Private sector lender CSB Bank’s net interest margin (NIM), a key indicator of bank profitability, has bottomed out at 3.75 per cent in Q4FY25 and the lender is targeting to achieve 3.8-4 per cent NIM in FY26, MD & CEO Pralay Mondal told businessline.
“We have completely bottomed out now, it won’t get lower than this. Our NIM stands at 3.75 per cent right now, but next year NIM will start going up in later half of the year, in initial part it will remain little muted. So overall we will be somewhere between 3.8 and 4 per cent,” he said.
The bank’s net interest income was down 4 per cent year-on-year (y-o-y) in Q4 at ₹371 core, largely as cost of funds rose and as wholesale loan segment with slightly lower yield picked up, Mondal said. The lender’s overall advances grew 30 per cent on-year to ₹31,842 crore, while deposits were up 24 per cent y-o-y at ₹36,861 crore.
“Asset side there is no challenge for us, that momentum should continue…The challenge will always be on deposit side, how much we can fund and what we can fund is something that we need to see… This year we grew 30 per cent on assets and 24 per cent on deposits. We have to continue that momentum. I think we should be able to do around 20-25 per cent overall balance sheet growth, and then we will see how it pans out, it all depends on liabilities franchise is picking up,” he said.
Tech transformation
Mondal said the lender is in the final stages of technology transformation at the bank, which should get completed over the next six months period. Once completed, the bank will be able to raise granular deposits and launch more retail asset products, on par with modern banks.

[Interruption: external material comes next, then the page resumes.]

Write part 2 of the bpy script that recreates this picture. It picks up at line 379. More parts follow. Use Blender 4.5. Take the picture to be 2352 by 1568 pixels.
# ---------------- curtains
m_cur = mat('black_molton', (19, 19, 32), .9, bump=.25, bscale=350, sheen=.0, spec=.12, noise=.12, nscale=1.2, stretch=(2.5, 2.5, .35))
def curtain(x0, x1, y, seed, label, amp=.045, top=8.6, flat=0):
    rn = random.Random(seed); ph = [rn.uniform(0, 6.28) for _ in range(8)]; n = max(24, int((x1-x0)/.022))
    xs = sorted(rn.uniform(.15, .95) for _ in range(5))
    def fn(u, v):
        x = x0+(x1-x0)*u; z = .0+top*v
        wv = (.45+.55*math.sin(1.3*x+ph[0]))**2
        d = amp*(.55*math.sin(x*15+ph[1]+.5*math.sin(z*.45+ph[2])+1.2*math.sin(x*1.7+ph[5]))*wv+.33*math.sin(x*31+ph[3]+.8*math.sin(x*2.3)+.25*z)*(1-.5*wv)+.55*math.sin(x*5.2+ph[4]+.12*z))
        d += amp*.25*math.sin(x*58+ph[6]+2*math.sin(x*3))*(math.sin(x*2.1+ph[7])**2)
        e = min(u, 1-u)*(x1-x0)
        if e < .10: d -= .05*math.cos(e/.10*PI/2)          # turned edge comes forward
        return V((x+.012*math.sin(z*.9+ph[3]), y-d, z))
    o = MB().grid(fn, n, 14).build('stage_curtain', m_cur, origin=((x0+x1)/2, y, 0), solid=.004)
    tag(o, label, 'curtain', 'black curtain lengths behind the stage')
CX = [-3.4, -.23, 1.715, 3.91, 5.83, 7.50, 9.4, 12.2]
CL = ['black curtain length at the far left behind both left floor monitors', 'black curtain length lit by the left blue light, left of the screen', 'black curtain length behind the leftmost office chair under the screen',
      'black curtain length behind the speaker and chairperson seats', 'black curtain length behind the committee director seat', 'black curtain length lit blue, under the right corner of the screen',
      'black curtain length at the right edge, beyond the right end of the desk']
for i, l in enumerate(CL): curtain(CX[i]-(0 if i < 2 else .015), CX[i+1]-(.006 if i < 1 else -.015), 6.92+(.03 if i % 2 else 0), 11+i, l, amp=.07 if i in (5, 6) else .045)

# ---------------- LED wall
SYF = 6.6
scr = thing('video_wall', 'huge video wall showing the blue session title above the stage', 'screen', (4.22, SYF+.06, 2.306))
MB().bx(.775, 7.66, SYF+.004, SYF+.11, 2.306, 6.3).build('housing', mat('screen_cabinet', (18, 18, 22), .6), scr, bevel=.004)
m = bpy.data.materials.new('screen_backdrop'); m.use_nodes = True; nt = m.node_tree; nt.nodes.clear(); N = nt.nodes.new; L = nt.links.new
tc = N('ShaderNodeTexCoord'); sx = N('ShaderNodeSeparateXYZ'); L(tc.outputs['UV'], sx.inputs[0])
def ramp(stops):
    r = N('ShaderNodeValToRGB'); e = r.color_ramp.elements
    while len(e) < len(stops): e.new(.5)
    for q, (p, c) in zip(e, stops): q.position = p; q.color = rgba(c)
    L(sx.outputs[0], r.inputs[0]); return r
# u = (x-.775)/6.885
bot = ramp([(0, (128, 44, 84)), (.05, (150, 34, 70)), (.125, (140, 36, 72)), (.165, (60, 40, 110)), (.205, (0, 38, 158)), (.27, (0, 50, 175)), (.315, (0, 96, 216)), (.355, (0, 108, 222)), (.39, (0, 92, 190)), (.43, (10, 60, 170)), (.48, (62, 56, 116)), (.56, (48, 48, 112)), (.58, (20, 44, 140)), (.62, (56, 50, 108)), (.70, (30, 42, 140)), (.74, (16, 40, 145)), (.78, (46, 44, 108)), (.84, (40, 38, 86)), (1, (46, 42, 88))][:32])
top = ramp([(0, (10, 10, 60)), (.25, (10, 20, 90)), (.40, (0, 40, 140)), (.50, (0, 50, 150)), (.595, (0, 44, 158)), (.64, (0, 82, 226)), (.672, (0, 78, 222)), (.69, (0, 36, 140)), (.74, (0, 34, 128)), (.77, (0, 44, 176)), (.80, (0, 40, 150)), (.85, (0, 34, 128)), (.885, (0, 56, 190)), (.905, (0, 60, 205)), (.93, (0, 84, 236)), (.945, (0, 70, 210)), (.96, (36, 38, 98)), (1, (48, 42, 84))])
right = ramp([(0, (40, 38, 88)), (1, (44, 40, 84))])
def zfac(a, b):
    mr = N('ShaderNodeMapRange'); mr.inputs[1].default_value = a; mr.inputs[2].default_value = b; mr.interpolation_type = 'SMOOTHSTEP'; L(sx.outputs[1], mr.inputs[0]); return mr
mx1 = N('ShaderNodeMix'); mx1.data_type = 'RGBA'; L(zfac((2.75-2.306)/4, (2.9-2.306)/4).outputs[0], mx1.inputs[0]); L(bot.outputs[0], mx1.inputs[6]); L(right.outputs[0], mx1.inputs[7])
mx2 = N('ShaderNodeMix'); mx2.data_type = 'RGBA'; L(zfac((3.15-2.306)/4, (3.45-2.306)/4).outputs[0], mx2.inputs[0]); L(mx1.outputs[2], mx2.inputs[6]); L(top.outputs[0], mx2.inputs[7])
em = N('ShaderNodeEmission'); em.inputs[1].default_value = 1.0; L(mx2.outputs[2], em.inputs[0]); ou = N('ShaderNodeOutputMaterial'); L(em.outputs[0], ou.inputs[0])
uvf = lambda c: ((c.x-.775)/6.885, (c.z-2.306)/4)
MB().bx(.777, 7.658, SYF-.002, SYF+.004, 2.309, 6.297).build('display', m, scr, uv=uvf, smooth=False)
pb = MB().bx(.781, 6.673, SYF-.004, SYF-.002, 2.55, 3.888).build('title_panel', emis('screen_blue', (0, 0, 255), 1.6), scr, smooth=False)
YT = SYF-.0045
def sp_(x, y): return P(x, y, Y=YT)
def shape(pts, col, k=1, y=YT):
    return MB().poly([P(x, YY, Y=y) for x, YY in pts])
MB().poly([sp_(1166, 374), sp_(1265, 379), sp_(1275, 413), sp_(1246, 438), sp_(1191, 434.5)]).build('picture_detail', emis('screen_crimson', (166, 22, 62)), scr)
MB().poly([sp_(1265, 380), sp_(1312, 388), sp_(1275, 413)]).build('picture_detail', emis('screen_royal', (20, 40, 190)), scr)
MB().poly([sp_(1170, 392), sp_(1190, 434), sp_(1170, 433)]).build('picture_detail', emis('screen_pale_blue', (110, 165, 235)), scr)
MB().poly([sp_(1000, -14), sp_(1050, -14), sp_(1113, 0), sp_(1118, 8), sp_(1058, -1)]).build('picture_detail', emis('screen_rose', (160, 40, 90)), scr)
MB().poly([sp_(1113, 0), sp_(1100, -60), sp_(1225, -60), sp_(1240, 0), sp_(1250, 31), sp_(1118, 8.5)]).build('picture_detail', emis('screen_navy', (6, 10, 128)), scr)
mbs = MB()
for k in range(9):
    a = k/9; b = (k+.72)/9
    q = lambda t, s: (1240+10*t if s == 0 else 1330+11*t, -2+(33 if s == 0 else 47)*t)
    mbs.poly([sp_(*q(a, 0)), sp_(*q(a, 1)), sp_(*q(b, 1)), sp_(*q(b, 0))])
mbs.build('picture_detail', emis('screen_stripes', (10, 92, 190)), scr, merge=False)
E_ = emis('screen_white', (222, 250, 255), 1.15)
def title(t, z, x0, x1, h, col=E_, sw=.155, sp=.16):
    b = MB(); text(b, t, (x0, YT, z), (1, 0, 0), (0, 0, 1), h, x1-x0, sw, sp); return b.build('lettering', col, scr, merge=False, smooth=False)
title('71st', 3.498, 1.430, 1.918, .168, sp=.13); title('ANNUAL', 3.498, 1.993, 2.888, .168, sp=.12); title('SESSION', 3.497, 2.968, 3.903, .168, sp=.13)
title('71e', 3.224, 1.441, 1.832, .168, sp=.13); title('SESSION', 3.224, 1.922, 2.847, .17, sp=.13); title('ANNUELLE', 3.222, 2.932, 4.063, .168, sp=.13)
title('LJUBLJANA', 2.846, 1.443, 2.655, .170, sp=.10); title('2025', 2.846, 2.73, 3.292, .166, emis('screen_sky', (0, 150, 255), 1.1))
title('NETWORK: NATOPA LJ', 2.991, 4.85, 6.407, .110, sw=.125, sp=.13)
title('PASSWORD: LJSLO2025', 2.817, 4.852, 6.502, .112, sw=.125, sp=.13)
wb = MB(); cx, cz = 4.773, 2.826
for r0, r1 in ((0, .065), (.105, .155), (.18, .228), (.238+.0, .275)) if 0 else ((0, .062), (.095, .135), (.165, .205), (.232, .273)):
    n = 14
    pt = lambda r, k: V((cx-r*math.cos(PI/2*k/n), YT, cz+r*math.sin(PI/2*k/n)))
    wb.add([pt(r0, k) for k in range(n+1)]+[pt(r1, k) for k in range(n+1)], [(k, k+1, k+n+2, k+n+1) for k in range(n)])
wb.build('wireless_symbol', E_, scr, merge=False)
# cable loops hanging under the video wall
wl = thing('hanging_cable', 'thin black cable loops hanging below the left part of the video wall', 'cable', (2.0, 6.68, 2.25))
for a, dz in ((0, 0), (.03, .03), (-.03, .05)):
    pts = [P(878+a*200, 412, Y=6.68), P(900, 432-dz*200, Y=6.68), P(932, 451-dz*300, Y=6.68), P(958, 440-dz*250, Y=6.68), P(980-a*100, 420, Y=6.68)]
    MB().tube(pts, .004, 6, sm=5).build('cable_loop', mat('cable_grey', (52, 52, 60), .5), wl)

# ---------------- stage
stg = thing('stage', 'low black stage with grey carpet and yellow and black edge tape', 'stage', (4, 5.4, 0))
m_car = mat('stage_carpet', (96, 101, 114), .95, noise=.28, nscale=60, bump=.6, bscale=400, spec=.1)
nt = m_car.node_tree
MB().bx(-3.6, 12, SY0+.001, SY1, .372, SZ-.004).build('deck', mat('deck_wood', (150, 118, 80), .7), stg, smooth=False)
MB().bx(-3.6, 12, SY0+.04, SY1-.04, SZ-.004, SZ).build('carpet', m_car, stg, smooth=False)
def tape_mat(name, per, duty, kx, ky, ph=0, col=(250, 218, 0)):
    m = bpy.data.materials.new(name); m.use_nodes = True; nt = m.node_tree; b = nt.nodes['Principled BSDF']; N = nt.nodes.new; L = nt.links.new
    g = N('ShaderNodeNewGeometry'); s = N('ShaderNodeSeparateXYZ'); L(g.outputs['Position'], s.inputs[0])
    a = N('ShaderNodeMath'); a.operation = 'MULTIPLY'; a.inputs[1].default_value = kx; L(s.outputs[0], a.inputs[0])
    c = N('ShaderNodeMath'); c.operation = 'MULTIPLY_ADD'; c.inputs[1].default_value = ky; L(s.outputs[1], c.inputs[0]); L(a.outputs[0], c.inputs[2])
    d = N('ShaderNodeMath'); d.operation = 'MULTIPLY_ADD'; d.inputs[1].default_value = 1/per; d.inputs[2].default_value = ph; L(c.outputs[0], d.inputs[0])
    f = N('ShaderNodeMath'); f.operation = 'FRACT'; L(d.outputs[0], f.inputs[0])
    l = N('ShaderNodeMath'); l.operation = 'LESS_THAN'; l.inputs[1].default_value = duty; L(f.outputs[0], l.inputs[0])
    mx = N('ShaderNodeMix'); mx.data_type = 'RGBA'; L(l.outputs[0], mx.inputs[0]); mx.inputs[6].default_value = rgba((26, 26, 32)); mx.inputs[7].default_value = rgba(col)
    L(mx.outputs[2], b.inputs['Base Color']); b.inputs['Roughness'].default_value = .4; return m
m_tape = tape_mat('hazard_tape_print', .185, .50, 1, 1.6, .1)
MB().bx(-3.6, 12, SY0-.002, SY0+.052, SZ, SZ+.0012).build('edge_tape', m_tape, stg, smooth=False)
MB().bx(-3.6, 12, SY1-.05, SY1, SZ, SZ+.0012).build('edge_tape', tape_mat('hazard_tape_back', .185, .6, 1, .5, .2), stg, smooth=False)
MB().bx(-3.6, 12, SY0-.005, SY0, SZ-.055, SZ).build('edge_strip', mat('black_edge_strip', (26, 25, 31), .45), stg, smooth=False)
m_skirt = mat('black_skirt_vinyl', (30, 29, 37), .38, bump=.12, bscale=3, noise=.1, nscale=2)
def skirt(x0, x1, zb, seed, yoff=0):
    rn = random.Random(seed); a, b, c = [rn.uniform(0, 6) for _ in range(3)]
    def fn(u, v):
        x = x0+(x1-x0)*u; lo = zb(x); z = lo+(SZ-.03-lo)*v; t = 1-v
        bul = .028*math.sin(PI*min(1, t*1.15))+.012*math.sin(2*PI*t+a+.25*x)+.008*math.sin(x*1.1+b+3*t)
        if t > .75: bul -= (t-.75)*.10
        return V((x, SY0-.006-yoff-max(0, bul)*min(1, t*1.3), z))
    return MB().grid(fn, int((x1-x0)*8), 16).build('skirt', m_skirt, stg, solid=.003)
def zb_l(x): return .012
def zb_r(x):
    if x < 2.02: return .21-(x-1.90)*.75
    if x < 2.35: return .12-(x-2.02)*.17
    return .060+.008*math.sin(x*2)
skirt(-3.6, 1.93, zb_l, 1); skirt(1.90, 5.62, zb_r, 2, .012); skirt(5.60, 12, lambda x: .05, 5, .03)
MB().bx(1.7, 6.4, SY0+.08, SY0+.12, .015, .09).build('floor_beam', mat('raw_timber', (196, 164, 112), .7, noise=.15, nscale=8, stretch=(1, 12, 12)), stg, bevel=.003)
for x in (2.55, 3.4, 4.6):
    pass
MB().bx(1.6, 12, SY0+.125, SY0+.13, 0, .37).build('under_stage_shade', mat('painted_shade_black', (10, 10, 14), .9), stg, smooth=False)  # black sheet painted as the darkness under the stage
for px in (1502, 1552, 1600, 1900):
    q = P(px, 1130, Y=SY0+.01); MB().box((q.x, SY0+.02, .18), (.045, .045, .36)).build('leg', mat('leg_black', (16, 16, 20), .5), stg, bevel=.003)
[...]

“From that perspective, granular deposit franchise will start and we will invest significantly into people, distribution, process, products, retail assets…and then whole franchise will build up. All four assets (retail, SME, gold and wholesale) will do very well. Ultimately growth will be depend on liability growth…,” he said.
While the share of gold loans in overall advances will continue to be between 40 and 45 per cent in FY26, from FY27 onwards the share of gold loans would progressively moderate as share of other loan segments rise. The lender is also waiting for the final Reserve Bank of India (RBI) guidelines on gold loans, according to which it will finalise its gold loan growth strategy.